Durante a sua tramitação, a Câmara dos Deputados foi aprovada a anistia para as áreas com até 2.500 hectares, contudo o Senado manteve o limite da proposta original, contudo sem que este debate tenha saído da pauta, a sanha dos grileiros em se apropriar das terras públicas para o mercado especulativo e a monocultura para exportação.
Esta lei foi aprovada pelo Congresso em 2023, derrubando o parecer da AGU e o veto do Presidente Lula por inconstitucionalidade. Se aplicada, vai prejudicar muitas milhares de famílias de pequenos agricultores do Cone Sul de Rondônia, da região de Ariquemes e de outros estados da Amazônia. Posseiros legítimos que moram e trabalham há décadas nestas antigas áreas abandonadas, pleiteando o assentamento ou a regularização fundiária, mas impedidos pelos antigos títulos provisórios no papel, inclusive, muitas das que já tinham sido anuladas pelo Incra e pelo programa Terra Legal ou com processos de verificação de cumprimento das cláusulas em tramitação para verificar o cumprimento das cláusulas resolutivas. Incentivando de novo a violência, a correria e o saqueio das terras públicas da Amazônia.

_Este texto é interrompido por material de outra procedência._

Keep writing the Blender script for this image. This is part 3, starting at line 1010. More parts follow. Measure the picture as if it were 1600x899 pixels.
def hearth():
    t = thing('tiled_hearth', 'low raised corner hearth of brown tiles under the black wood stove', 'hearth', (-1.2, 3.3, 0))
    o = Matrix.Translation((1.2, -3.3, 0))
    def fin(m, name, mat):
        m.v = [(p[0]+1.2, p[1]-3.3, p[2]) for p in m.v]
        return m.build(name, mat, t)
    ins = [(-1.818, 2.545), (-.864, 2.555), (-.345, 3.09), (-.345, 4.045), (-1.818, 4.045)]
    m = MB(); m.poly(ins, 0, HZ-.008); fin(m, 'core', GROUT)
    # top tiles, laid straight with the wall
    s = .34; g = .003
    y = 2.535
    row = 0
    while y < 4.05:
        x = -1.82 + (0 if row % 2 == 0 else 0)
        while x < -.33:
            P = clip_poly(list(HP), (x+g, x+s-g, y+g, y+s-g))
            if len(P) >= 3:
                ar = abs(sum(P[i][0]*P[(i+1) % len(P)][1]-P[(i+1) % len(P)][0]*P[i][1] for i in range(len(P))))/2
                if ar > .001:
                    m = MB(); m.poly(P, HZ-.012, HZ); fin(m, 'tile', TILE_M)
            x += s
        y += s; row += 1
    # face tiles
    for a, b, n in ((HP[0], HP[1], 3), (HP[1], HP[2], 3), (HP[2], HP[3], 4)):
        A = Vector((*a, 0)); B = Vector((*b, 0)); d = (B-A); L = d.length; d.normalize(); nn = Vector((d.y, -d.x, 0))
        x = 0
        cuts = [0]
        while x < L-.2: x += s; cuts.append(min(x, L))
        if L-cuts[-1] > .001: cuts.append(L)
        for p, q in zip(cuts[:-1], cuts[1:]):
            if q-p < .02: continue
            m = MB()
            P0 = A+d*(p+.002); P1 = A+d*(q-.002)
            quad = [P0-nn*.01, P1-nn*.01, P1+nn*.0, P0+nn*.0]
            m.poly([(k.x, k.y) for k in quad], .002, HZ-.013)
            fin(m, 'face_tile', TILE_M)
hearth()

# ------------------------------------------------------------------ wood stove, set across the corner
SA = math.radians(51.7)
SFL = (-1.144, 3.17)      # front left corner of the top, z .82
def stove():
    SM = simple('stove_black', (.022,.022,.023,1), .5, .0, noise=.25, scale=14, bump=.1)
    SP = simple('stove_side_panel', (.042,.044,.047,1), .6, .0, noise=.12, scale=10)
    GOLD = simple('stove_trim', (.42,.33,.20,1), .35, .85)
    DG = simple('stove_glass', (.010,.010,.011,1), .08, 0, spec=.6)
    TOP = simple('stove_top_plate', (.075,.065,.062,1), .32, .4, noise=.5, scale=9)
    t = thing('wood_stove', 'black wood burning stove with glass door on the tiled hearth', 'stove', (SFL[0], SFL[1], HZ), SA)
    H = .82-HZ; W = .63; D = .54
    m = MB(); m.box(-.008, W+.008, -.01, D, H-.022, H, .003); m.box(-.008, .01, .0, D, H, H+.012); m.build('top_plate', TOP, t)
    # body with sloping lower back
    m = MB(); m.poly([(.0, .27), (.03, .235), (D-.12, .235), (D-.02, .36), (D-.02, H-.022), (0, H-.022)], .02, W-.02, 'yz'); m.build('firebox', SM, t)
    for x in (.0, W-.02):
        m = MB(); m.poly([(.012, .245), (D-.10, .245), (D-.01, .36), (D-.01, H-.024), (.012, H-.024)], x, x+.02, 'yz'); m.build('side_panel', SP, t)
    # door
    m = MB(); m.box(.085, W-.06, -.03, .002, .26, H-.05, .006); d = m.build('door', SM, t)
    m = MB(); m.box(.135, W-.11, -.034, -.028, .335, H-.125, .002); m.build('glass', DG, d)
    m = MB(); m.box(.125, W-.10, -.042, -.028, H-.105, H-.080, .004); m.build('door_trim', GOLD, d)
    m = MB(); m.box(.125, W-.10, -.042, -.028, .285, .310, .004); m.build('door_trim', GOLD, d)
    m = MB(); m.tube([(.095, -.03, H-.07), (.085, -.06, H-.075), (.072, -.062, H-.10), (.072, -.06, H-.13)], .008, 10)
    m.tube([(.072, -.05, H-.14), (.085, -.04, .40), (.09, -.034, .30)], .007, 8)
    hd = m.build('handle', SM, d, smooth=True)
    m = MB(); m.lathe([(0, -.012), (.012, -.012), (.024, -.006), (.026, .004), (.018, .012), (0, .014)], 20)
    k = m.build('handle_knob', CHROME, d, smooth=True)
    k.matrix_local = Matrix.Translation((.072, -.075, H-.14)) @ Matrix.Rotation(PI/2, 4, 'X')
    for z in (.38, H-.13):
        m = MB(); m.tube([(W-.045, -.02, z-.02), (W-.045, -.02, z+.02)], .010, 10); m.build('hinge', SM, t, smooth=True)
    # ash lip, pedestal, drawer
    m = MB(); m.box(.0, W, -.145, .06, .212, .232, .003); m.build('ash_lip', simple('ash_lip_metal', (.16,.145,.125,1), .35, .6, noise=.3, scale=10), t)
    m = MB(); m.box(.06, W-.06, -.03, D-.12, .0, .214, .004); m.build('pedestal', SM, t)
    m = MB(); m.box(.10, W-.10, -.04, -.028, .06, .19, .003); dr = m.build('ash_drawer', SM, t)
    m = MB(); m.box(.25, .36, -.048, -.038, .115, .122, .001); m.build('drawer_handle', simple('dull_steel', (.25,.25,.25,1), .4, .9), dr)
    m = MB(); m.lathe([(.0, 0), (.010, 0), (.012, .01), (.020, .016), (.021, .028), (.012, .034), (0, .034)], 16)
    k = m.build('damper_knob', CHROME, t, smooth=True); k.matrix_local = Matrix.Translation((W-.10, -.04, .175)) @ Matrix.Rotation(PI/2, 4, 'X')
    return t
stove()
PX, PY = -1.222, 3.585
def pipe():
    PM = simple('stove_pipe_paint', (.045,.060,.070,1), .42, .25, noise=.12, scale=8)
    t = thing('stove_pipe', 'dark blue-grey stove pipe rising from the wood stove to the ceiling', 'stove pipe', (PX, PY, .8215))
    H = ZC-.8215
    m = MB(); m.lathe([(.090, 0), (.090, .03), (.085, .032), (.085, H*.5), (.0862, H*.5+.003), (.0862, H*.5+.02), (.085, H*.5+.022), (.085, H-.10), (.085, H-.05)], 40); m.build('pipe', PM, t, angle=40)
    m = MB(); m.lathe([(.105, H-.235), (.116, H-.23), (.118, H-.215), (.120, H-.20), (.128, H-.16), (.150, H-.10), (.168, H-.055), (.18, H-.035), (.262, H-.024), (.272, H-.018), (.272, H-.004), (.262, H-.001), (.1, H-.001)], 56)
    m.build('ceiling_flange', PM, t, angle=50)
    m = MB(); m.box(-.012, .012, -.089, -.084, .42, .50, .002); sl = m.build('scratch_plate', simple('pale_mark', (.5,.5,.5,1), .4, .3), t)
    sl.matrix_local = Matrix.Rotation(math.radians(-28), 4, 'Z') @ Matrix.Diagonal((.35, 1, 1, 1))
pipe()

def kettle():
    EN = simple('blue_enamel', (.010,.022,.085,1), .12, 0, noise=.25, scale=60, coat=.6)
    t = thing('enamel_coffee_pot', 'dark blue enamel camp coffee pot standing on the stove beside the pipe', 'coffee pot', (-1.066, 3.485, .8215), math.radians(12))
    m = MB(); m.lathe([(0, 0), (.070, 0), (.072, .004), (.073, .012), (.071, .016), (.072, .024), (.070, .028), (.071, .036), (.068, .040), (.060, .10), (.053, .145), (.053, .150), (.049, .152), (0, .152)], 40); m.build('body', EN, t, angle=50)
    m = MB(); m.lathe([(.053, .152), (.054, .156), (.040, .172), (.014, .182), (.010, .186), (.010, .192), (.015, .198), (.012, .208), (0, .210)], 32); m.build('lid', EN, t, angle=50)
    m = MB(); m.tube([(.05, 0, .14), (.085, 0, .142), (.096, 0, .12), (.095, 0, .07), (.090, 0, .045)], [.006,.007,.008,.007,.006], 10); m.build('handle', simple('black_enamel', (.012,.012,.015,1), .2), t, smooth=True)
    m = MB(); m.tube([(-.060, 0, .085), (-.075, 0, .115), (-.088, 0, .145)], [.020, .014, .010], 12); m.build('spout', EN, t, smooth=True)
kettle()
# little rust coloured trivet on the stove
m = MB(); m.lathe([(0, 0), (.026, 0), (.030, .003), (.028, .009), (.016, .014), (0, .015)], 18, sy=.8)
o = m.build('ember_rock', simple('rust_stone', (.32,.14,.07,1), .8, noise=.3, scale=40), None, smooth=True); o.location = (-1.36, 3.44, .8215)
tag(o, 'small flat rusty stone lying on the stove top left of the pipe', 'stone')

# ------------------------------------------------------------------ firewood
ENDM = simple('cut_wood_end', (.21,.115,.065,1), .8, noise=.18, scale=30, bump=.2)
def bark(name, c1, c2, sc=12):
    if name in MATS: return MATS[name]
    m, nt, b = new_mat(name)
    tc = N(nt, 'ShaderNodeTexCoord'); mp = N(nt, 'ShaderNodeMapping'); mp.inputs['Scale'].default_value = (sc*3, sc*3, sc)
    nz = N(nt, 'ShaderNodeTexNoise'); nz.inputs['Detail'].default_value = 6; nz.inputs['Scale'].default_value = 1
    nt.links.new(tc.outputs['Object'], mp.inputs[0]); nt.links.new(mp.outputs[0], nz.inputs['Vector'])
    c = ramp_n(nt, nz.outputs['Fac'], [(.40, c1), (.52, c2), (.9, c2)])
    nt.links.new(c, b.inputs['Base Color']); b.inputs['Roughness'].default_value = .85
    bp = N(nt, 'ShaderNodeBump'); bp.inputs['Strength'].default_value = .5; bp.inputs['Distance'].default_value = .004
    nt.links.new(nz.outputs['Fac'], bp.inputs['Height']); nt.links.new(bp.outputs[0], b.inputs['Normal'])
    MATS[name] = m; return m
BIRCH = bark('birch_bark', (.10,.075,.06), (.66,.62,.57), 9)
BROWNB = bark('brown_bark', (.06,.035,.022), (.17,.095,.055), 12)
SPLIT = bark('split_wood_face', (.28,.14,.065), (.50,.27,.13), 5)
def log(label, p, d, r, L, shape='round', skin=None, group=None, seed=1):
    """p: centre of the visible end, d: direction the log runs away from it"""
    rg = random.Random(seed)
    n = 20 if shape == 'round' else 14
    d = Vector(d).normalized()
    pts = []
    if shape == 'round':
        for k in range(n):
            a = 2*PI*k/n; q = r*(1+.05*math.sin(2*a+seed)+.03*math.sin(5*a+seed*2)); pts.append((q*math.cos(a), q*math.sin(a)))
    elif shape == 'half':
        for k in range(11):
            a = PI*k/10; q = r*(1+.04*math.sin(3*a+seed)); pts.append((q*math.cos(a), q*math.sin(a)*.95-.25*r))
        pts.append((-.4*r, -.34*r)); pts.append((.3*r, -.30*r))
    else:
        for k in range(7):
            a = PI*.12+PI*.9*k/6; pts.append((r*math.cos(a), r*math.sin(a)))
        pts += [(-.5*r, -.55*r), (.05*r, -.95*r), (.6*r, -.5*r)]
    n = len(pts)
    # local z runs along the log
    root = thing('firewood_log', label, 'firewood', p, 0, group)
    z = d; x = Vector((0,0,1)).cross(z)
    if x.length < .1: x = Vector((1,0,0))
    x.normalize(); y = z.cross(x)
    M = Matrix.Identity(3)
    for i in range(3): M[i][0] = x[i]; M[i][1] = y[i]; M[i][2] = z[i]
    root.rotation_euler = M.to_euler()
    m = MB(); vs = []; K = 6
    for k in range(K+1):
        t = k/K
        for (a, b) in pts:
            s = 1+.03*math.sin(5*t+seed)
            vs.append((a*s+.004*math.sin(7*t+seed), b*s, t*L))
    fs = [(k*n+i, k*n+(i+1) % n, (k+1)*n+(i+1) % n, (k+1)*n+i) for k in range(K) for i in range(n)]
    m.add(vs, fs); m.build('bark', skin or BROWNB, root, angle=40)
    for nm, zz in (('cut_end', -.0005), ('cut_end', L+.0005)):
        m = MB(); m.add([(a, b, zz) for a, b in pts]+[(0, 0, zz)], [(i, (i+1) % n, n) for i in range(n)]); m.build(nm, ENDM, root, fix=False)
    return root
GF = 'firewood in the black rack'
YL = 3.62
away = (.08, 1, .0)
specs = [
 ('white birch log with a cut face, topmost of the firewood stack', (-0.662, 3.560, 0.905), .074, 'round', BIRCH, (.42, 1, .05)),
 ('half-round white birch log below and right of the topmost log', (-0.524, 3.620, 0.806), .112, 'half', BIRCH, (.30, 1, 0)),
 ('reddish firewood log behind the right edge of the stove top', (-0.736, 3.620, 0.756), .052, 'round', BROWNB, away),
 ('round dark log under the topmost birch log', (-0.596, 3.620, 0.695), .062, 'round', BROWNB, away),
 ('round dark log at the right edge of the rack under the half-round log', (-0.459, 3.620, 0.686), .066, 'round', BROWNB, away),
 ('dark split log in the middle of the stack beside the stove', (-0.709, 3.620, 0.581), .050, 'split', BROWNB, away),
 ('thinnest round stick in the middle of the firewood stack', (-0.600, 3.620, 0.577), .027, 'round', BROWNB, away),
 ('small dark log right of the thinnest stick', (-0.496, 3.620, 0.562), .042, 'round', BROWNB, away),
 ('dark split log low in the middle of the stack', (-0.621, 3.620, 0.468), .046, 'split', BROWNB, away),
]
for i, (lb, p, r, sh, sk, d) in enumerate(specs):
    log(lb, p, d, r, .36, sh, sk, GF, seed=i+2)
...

Importante destacar que, para resolver a questão das titulações para pequenos agricultores, o Brasil já possui normas que poderiam ser aplicadas para resolver estas demandas, contudo, camuflando os verdadeiros interesses do agronegócio e a ineficiência dos órgãos para atender os pequenos agricultores, se avança no risco de lavar a grilagem na Amazônia.